(Given entries):
★ ★ ★ ★ ★
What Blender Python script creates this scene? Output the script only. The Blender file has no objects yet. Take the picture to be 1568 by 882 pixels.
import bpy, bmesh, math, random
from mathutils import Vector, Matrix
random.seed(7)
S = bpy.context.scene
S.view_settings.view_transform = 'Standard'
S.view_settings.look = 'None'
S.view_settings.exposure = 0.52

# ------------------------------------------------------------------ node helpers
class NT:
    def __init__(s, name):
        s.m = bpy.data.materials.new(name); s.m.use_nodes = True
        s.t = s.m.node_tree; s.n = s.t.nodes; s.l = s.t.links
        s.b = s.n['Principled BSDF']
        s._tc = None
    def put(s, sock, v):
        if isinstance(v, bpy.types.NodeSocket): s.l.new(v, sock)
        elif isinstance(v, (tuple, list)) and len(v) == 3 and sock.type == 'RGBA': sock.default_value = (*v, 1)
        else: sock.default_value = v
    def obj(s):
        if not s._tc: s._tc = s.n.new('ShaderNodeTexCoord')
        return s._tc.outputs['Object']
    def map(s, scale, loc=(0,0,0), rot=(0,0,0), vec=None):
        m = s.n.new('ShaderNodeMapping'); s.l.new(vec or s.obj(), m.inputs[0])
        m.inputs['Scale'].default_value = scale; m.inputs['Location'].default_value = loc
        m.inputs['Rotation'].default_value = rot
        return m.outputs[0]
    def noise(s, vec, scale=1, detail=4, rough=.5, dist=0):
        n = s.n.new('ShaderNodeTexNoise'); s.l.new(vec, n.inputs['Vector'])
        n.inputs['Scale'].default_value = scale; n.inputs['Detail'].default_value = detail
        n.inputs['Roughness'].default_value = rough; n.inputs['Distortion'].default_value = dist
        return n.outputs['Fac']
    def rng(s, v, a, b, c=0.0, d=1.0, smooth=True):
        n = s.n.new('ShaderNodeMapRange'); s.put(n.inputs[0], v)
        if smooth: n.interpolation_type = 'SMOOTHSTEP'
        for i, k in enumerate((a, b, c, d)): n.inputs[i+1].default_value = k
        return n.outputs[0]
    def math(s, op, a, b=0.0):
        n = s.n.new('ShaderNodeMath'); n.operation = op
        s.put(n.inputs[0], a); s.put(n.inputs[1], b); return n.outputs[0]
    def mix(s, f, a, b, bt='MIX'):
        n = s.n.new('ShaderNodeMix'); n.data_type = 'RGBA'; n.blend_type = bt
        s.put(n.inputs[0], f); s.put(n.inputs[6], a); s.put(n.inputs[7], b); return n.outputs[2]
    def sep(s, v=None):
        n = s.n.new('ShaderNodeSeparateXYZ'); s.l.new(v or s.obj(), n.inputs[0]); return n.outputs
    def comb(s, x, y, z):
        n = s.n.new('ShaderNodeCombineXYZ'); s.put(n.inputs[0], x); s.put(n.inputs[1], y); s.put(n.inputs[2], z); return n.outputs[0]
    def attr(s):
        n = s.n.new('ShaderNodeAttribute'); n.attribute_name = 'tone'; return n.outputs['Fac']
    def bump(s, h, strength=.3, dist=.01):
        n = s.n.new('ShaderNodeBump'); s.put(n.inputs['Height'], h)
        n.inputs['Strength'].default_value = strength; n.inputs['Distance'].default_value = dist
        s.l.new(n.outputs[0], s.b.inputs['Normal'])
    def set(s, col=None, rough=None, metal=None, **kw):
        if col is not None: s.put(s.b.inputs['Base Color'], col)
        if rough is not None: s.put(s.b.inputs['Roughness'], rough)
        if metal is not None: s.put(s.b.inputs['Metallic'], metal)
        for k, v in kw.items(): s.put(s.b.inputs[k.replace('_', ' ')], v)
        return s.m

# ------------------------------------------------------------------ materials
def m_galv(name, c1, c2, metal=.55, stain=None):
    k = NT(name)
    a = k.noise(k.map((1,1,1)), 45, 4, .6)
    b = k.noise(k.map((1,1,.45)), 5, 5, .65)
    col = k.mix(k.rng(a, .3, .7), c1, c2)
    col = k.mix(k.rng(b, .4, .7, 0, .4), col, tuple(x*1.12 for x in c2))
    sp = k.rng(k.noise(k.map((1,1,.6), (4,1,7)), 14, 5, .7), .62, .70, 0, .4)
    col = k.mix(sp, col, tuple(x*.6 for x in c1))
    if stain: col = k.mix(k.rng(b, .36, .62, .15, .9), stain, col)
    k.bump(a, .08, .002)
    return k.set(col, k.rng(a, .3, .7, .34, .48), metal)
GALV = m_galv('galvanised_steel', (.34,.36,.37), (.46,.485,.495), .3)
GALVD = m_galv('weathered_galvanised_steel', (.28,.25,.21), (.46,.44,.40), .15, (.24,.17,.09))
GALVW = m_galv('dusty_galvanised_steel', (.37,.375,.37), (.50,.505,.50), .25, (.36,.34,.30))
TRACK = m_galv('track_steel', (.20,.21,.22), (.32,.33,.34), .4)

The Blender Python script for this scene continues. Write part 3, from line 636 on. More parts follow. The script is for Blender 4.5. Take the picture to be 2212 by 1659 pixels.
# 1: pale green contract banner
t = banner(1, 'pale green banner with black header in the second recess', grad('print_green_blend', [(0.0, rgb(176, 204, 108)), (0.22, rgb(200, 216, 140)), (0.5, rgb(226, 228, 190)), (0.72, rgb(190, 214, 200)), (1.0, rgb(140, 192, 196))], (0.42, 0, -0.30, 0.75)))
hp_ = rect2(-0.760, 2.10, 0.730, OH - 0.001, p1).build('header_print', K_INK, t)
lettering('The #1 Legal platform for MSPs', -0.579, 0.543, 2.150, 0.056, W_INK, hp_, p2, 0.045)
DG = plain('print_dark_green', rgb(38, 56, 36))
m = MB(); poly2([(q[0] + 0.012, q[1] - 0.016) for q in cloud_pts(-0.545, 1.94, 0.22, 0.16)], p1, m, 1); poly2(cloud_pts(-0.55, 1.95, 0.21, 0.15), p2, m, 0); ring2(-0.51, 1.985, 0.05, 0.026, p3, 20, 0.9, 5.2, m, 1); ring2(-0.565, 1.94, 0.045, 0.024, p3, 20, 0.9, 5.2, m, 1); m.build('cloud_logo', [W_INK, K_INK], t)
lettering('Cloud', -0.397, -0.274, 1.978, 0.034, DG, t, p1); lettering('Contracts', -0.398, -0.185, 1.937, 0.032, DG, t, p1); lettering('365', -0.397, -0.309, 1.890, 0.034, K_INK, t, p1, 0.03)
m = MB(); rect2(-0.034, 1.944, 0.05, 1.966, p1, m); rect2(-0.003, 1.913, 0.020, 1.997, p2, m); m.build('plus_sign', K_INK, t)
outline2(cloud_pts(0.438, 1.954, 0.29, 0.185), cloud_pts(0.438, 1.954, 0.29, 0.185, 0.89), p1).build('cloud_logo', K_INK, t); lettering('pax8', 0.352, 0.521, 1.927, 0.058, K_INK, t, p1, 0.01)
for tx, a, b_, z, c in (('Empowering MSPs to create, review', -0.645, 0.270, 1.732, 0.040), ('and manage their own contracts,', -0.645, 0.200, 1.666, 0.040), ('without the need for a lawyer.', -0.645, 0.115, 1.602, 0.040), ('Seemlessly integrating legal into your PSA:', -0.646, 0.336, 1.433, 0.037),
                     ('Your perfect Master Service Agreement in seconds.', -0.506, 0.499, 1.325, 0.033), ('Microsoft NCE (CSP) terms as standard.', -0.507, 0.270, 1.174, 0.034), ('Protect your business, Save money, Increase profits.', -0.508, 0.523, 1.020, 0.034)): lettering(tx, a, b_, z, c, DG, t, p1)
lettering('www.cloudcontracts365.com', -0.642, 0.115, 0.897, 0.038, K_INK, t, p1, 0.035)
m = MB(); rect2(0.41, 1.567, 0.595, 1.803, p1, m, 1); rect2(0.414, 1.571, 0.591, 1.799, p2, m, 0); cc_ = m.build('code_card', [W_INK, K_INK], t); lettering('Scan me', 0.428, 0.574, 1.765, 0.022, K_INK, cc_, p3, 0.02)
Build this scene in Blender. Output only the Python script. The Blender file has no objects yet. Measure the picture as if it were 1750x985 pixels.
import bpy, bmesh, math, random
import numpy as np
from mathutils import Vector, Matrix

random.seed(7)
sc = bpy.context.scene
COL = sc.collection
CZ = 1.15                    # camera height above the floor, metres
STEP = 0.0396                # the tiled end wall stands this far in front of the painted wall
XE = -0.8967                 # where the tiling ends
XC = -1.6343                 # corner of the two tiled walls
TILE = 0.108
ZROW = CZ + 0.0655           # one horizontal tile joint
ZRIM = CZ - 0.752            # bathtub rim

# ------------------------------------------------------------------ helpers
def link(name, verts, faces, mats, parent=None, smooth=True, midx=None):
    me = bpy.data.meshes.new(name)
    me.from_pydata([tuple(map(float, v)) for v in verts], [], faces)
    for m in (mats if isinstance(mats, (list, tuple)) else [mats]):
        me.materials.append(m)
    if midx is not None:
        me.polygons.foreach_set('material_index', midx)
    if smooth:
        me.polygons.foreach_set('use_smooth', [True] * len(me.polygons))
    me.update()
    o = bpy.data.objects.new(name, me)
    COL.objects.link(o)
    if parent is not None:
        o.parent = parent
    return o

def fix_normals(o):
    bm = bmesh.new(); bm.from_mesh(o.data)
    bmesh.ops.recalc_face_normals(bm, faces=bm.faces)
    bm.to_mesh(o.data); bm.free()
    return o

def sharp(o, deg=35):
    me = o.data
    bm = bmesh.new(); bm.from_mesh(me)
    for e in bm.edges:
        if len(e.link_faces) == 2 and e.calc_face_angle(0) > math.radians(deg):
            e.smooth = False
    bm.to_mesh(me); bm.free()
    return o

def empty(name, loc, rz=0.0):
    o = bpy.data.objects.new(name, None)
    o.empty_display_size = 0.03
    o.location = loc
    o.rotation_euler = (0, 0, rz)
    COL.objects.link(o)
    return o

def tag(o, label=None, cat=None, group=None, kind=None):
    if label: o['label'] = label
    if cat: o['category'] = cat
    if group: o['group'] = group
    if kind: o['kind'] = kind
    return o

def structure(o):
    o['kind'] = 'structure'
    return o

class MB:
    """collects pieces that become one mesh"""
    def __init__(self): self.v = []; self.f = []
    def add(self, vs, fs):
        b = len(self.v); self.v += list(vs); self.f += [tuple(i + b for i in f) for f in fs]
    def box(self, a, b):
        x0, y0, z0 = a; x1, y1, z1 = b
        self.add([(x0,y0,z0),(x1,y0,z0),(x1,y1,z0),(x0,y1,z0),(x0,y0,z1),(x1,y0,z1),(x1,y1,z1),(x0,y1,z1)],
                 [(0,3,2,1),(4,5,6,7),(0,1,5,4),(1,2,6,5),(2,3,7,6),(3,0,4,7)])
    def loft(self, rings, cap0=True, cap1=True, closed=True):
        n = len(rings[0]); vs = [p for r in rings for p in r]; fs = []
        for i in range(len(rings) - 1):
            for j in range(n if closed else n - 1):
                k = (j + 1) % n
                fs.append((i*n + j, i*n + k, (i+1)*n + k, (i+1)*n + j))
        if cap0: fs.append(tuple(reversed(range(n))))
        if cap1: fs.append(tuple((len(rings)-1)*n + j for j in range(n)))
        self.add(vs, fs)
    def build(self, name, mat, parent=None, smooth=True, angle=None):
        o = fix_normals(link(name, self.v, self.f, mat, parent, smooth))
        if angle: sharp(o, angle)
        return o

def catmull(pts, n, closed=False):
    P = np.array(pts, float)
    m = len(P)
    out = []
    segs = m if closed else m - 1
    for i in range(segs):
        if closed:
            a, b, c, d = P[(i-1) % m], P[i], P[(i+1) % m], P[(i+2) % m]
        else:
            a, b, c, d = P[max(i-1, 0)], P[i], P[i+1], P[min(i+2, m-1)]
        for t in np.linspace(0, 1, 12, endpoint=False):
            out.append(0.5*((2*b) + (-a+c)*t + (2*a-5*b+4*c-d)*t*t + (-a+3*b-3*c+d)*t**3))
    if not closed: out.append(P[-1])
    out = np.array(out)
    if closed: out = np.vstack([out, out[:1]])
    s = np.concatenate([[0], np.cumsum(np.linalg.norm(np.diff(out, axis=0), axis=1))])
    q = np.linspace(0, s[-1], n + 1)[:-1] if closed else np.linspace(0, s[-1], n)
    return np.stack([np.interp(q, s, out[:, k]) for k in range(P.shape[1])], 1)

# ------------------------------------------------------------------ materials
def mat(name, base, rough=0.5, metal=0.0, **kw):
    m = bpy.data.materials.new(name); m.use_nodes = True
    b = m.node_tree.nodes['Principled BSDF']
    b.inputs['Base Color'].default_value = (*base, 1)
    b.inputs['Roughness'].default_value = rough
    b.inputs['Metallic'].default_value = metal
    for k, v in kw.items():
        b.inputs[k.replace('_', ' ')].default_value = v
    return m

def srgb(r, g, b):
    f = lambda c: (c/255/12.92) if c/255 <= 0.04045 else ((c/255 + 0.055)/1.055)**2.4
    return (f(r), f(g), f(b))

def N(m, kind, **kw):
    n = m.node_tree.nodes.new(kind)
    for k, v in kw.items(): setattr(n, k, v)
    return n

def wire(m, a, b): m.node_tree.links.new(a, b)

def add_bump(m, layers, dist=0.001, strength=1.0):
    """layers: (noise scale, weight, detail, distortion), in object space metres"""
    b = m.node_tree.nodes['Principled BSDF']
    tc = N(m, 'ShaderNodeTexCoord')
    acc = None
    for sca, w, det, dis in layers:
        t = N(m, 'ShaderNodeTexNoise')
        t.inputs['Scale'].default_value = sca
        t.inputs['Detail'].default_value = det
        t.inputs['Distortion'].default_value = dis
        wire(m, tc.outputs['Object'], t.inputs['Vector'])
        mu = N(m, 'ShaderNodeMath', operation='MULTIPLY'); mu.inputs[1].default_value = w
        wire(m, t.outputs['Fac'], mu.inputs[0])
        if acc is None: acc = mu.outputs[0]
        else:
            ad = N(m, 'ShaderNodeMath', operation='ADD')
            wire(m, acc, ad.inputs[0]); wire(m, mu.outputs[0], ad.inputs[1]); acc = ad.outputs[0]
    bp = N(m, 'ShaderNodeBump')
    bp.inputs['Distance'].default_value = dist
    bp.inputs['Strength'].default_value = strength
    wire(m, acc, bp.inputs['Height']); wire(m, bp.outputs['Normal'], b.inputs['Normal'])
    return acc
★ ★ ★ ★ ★
(Requirement):
The lines to return begin at the first line of the records and end at the line holding "S.view_settings.exposure = 0.52"; please return them exactly, including both, and nothing beyond.

(Solution):
What Blender Python script creates this scene? Output the script only. The Blender file has no objects yet. Take the picture to be 1568 by 882 pixels.
import bpy, bmesh, math, random
from mathutils import Vector, Matrix
random.seed(7)
S = bpy.context.scene
S.view_settings.view_transform = 'Standard'
S.view_settings.look = 'None'
S.view_settings.exposure = 0.52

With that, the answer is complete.